With Their New Album ‘Live Wire,’ Tom Rasmussen Celebrates the Quieter Moments of Queer Joy

Your journey with faith recurs throughout the album; you have these interludes titled as psalms, and songs that touch on this idea of finding a different kind of spiritual devotion in your lover.

I grew up with a faith, and I definitely don’t have one anymore, or at least not in the same way. But it’s strange to be in the world and be like, Oh, I’m just floating untethered to anything bigger than what I can see around me. Writing this album also came at a time when I was in nature a lot more, because I’d just got a dog. I would go clubbing at night, but then spend hours walking the dog and just… thinking. And it opened up a different side of my imagination. It felt quite childlike—this sense that there was something magical afoot. I think even the songs on the album that are about sex and clubbing and friendship are about forms of worship, or putting your faith in things. And when it came to the psalms, I always wished I was posh enough to make choral music, but I’m not. Not that I’m saying Kieran [Brunt], who I co-wrote the psalms with, is posh enough, but he just has this amazing understanding of how harmonies work and how choral music works. So we spent a lot of time back-and-forth-ing these choral songs, and they really became the checkpoints along the journey of the album that split it up into sections for the body, heart, and mind. I don’t know if I have more of a sense of faith now, after writing the album, than before, but I definitely feel more comfortable thinking about it?

How did the song with Romy come about? The song feels like a really interesting joining of your two sonic worlds.

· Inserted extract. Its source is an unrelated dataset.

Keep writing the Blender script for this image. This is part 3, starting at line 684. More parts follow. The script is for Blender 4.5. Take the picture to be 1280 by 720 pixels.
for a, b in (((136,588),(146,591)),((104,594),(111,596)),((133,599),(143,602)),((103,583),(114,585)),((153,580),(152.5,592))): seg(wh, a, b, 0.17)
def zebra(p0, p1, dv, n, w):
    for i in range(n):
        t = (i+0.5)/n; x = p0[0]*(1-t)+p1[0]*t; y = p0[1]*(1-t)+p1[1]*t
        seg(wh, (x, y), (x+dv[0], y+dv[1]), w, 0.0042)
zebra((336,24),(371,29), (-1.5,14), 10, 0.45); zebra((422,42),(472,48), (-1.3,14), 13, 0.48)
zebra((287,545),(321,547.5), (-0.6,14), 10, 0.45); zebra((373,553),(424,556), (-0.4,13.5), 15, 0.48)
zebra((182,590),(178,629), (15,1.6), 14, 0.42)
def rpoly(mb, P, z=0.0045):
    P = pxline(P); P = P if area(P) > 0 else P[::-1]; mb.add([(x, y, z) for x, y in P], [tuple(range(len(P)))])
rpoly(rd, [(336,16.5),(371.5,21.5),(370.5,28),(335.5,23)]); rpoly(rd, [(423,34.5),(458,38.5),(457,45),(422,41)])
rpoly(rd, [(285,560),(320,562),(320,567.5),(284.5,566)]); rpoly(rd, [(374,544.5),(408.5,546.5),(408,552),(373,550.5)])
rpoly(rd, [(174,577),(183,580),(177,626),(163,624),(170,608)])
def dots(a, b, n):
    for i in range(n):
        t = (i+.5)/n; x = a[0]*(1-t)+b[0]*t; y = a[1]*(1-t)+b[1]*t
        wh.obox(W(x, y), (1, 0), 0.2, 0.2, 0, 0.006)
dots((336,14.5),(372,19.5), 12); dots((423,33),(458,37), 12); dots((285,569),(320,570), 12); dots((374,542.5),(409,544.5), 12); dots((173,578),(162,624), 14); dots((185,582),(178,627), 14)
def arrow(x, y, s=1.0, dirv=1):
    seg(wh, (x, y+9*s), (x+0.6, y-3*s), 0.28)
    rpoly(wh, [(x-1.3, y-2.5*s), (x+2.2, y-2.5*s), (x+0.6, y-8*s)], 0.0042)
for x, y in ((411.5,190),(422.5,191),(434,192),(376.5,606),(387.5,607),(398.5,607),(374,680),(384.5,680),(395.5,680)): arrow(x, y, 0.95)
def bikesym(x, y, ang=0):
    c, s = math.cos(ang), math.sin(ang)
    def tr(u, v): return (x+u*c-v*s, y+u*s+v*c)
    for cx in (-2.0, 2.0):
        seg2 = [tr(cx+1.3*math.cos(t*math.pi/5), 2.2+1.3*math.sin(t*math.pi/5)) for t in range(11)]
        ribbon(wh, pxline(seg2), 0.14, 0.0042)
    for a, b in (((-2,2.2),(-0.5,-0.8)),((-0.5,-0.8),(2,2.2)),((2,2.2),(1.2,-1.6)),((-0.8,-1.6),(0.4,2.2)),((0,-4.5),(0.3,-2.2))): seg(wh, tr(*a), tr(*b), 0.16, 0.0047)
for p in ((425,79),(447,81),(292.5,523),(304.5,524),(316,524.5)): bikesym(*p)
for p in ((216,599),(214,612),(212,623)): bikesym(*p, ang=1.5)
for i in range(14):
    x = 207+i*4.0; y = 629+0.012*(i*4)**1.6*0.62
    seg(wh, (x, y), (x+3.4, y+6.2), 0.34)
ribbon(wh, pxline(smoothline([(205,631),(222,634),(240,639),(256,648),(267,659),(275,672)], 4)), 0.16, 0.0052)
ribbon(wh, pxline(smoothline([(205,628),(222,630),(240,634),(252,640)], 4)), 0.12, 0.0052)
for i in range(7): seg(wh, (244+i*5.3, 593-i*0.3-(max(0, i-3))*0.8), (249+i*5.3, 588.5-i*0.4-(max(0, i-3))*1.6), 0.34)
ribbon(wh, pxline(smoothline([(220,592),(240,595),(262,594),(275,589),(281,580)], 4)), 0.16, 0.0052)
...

She’s so wonderful. I’d never met Romy, but I was loving her album, and she was on tour and had done this interview in a record shop, I think, in Nashville. They asked her three favorite albums of the year, and she chose Body Building as one of them, and I was so shocked. So I messaged her and was like, “Are you kidding, diva?” I probably didn’t say “diva,” but I asked her how she heard it, and we got talking, and then we didn’t talk for a while. Then, last November, she asked me if I wanted to open for her at the Brixton Electric, which was amazing. I stood on the DJ booth and I nearly fell off. It was very chic. I wrote this song a few weeks after that and it had this sort of dreamy feel to it that I thought Romy would sound amazing on. I was sort of scared to ask her, but I just sent her it and was like, “Would you listen to this, and if you like it—but only if you like it—would you ever consider singing on it?” And she said yes. I listened to her voice so much in my mid to late teens, so it was just amazing being in the studio with her. At one point I thought, God, maybe I should have asked for her to be on some giant trance radio banger, but it’s so nice that it’s a song about queer friendship, actually.